Why Is Marriage Still Seen as Women’s “Ultimate Task” in Traditional Views

“We are not against marriage—we are for happiness.” When I first heard this line from The Decision to Leave, it hit me like a punch in the chest. Comedian Xiao Pa once said on stage: “Marriage is not a KPI in life, happiness is.” And Bu Jingyun bluntly mocked: “It feels like women are born with a countdown timer. After 25, relatives start refreshing the progress bar like crazy.”

It sounds funny, but reality is not funny at all. Every time I attend to the family party, older generations often use the question "When are you going to get married?" as the opening topic when talking to the sisters. And I also discovered that even when girls got an exciting job offer, the response was: “Great, now you’ll be easier to marry off.” In this traditional script, marriage seems written as the “final answer” to a woman’s life.

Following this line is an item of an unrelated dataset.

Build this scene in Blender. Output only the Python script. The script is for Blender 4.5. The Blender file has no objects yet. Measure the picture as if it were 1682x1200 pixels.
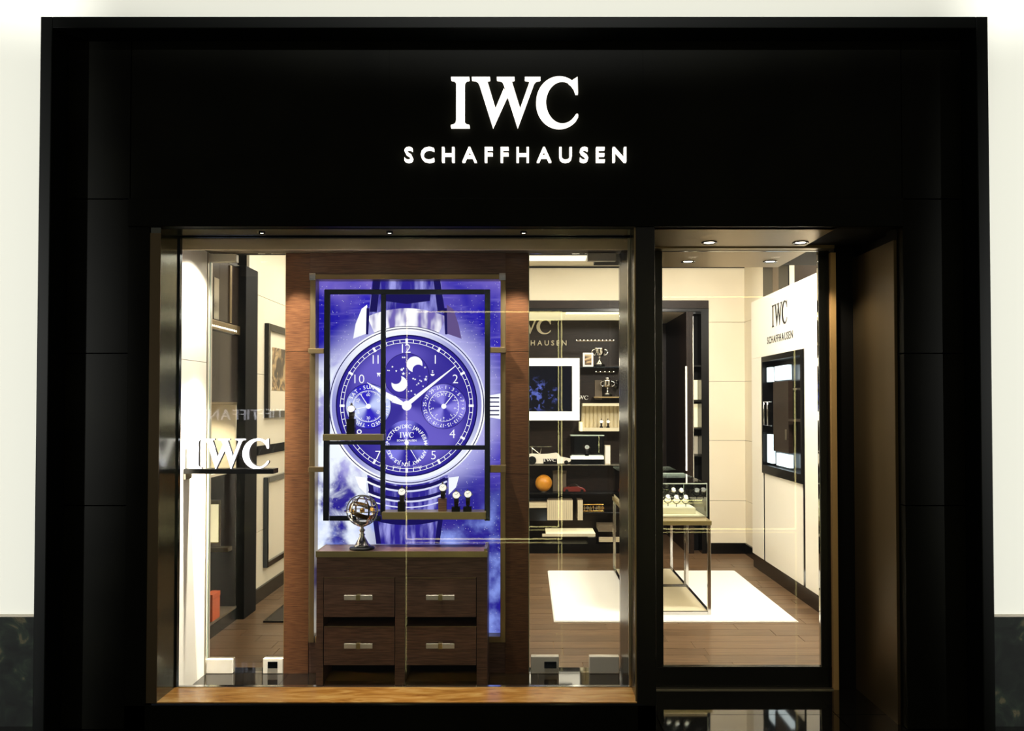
import bpy, bmesh, math, random
from math import sin, cos, pi, radians, sqrt
from mathutils import Vector, Matrix
from mathutils.geometry import tessellate_polygon

random.seed(7)
SC = bpy.context.scene
COL = SC.collection

# ------------------------------------------------------------------ camera
F, PITCH, CX, CY, EYE = 1400.0, radians(1.2), 865.0, 634.7, 1.55
cd = bpy.data.cameras.new('camera')
cam = bpy.data.objects.new('camera', cd); COL.objects.link(cam)
cam.location = (0, 0, EYE); cam.rotation_euler = (pi/2 + PITCH, 0, 0)
cd.sensor_fit = 'HORIZONTAL'; cd.sensor_width = 36.0
cd.lens = F/1682*36
cd.shift_x = -(CX-841)/1682; cd.shift_y = (CY-600)/1682
cd.clip_end = 60
SC.camera = cam
SC.view_settings.view_transform = 'Standard'
SC.view_settings.look = 'None'
SC.view_settings.gamma = 1.0
SC.view_settings.use_curve_mapping = False
SC.view_settings.exposure = 0.0

# ------------------------------------------------------------------ world and large lights
wd = bpy.data.worlds.new('mall_hall'); SC.world = wd; wd.use_nodes = True
wd.node_tree.nodes['Background'].inputs[0].default_value = (1.0, 0.95, 0.86, 1)
wd.node_tree.nodes['Background'].inputs[1].default_value = 0.14

def lamp(name, kind, loc, target, energy, color, **kw):
    d = bpy.data.lights.new(name, kind); d.energy = energy; d.color = color
    for k, v in kw.items(): setattr(d, k, v)
    o = bpy.data.objects.new(name, d); COL.objects.link(o); o.location = loc
    o.rotation_euler = (Vector(target)-Vector(loc)).to_track_quat('-Z', 'Y').to_euler()
    return o

WASH = (1.0, 0.99, 0.94)
WARM = (1.0, 0.86, 0.63)
SOFT = (1.0, 0.93, 0.83)
# added out-of-view spots, cones shaped to brighten the pale wall round the shop
lamp('added_wall_spot', 'SPOT', (-7.5, -3.0, 2.2), (-9.02, 4.15, 1.9), 3250, WASH, spot_size=radians(100), spot_blend=0.03, shadow_soft_size=0.15)
lamp('added_wall_spot', 'SPOT', (7.5, -3.0, 2.2), (9.02, 4.15, 1.9), 3330, WASH, spot_size=radians(100), spot_blend=0.03, shadow_soft_size=0.15)
lamp('added_wall_spot', 'SPOT', (0, -4.0, 6.0), (0, 4.15, 12.95), 2560, WASH, spot_size=radians(120), spot_blend=0.04, shadow_soft_size=0.15)
# lamps of the shop ceiling
def area(name, loc, target, sx, sy, energy, color=SOFT):
    return lamp(name, 'AREA', loc, target, energy, color, shape='RECTANGLE', size=sx, size_y=sy)
area('shop_ceiling_lamp', (0.6, 7.2, 2.97), (0.6, 7.2, 0), 2.6, 2.2, 54)
area('shop_ceiling_lamp', (-1.35, 6.9, 2.97), (-1.35, 6.9, 0), 0.7, 2.6, 42)
area('shop_ceiling_lamp', (1.55, 5.7, 2.97), (2.2, 7.2, 1.2), 0.5, 0.5, 150)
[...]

But why? Why has marriage been framed as the most fulfilling outcome for women?

 

Historical Roots

If we rewind history, the obsession starts to make sense. In the past, with limited education and unstable jobs, marriage was almost the only way women could secure financial stability and social legitimacy. Sociologist Talcott Parsons (1954) argued that family structures historically provided reproduction, economic dependence, and legal security. Even today, traces of this logic remain. Julia Carter’s (2017) interviews with young women show that many still view marriage as safer than cohabitation, especially when children are involved. In this sense, marriage is still imagined as a “harbor” against uncertainty.

 

Why Do We Still Embrace It?


But if marriage were only about function, it would never hold so much emotional power. What really cements its “ultimate status” is cultural packaging. Think of the fairy tales we grew up with: Snow White awakened by a kiss, Cinderella marrying into royalty, both ending with “happily ever after.” These stories taught us that a wedding is the ultimate happy ending. Even as adults, when we know real life isn’t a fairy tale, the idea of “marriage = resolution” is deeply embedded in our collective imagination.

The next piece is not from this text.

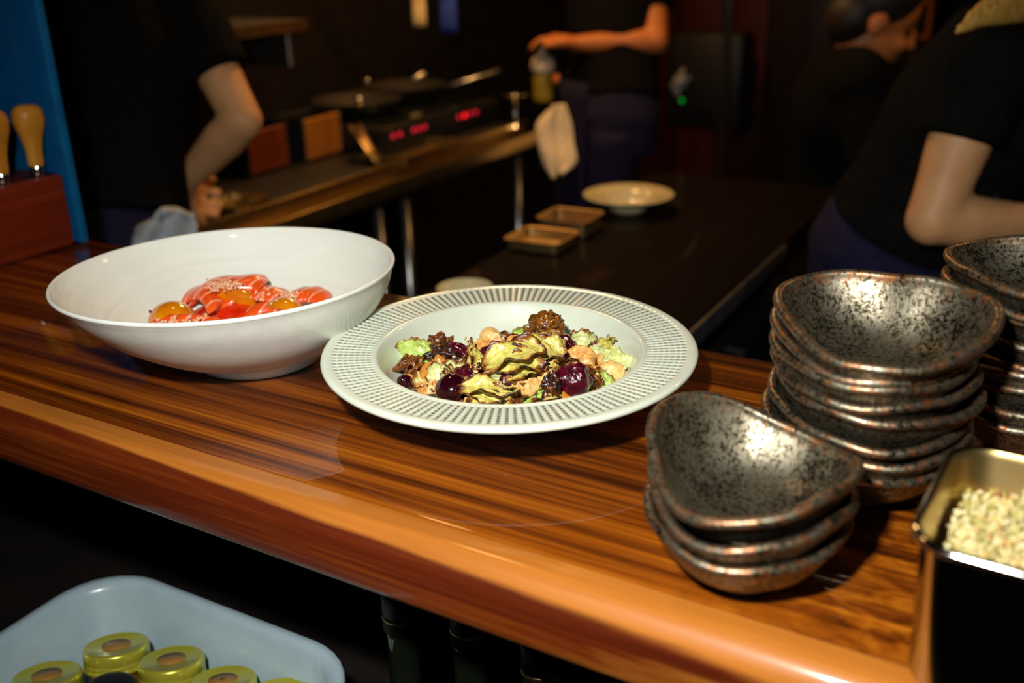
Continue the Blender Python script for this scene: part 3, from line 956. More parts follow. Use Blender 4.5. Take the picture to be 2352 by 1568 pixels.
# front
wedge(1122, 910, .0215, .0095, 'leaf_gold', 'browned cabbage wedge along the front edge of the salad', 5, (36, 10, -6), seed=82, dz=.001, arch=.004)
leaf(1095, 915, .011, .007, 'leaf_green', 'green leaf tip at the front below the cherry', (50, 0, 10), seed=83, edge=.3)
leaf(1182, 912, .0125, .008, 'leaf_burnt', 'dark brown curled leaf at the front middle', (45, -35, 10), seed=84, ruff=.005)
leaf(1205, 915, .009, .006, 'leaf_green', 'little bright green leaf at the front middle', (50, 10, 0), seed=85, edge=.3)
leaf(1236, 906, .0145, .008, 'leaf_burnt', 'dark brown leaf left of the husk at the front', (45, -25, -15), seed=86, ruff=.005)
blob(1262, 897, (.0072, .006, .0125), 'black_char', 'dark wrinkled husk at the front right', (0, 12, 0), seed=87, rough=.4, dz=.003, name='charred_cabbage', cat='cabbage')
nut(1290, 912, (.0068, .005, .005), 'nut_gold', 'small brown nut at the front right edge', facet=True, seed=88)
leaf(1255, 915, .010, .006, 'leaf_green', 'green scrap under the husk at the front', (45, 0, 20), seed=89, edge=.5)

# chopped nut crumb and shreds of fried leaf strewn through the salad
def strewn(n, kind, label, cat, mat, seed):
    r2 = random.Random(seed)
    ms = []
    org = PC + Vector((0, 0, 0.03))
    while len(ms) < n:
        px, py = r2.gauss(1180, 105), r2.gauss(850, 34)
        if not (940 < px < 1420 and 770 < py < 918):
            continue
        p = mound(px, py, r2.uniform(0.001, 0.006))
        rr_ = math.hypot(p.x - PC.x, p.y - PC.y)
        if rr_ > 0.078: continue
        if kind == 'crumb':
            me = lump(tuple(r2.uniform(.0010, .0026) for _ in range(3)), r2.random() * 50, .3, 2, facet=True, sub=2)
        else:
            k = r2.uniform(.004, .009)
            me = sheet(k, k * r2.uniform(.16, .34), r2.uniform(-.002, .003), .001, .0022, r2.random() * 50, nu=14, nv=5, th=.0006, edge=r2.uniform(.5, 1.1), base=r2.uniform(0.0, .5))
        me.transform(Matrix.Translation(p - org) @ YZ @ Euler((r2.uniform(0, 1.3), r2.uniform(-.6, .6), r2.uniform(-.7, .7))).to_matrix().to_4x4())
        ms.append(me)
    o = link(cat.replace(' ', '_'), merge(ms), MT[mat], loc=org)
    return tag(o, label, cat, kind='stuff')
strewn(150, 'crumb', 'fine chopped nut crumbs strewn over the salad', 'nut crumbs', 'nut_cream', 4)
strewn(70, 'shred', 'thin browned cabbage shreds strewn through the salad', 'cabbage shreds', 'leaf_gold', 9)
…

Carter (2017) calls this bricolage: people piece together the “traditional value of security” with the “modern idea of choice,” convincing themselves that marriage is both autonomous and traditional. This blend of old and new is what keeps marriage emotionally compelling.

 

Critiques and Contradictions

Still, this narrative has its limits. Anthony Giddens (1992) argued that intimacy in modern life should take the form of the “pure relationship”—based on negotiation and personal fulfillment rather than rigid institutions. Yet in reality, unmarried women are often seen as “incomplete.” Sociologist Gross (2005) calls this the “moral community”: marriage functions like a social entry ticket, excluding those who don’t participate. So even while we celebrate individual freedom today, there remains a hidden anxiety of being judged “abnormal” by traditional standards.

My Take

I don’t deny that marriage can bring happiness and security—it is, for some, the most meaningful choice. But the problem is that marriage has been elevated into the only legitimate path to fulfillment, overshadowing other ways of living. True equality doesn’t mean all women must pursue marriage; it means women should be free to define fulfillment on their own terms: through independence, career achievement, friendships, creativity—or marriage, if that’s what they genuinely want.

Marriage may once have been the only destination. But today, it should no longer be the only answer.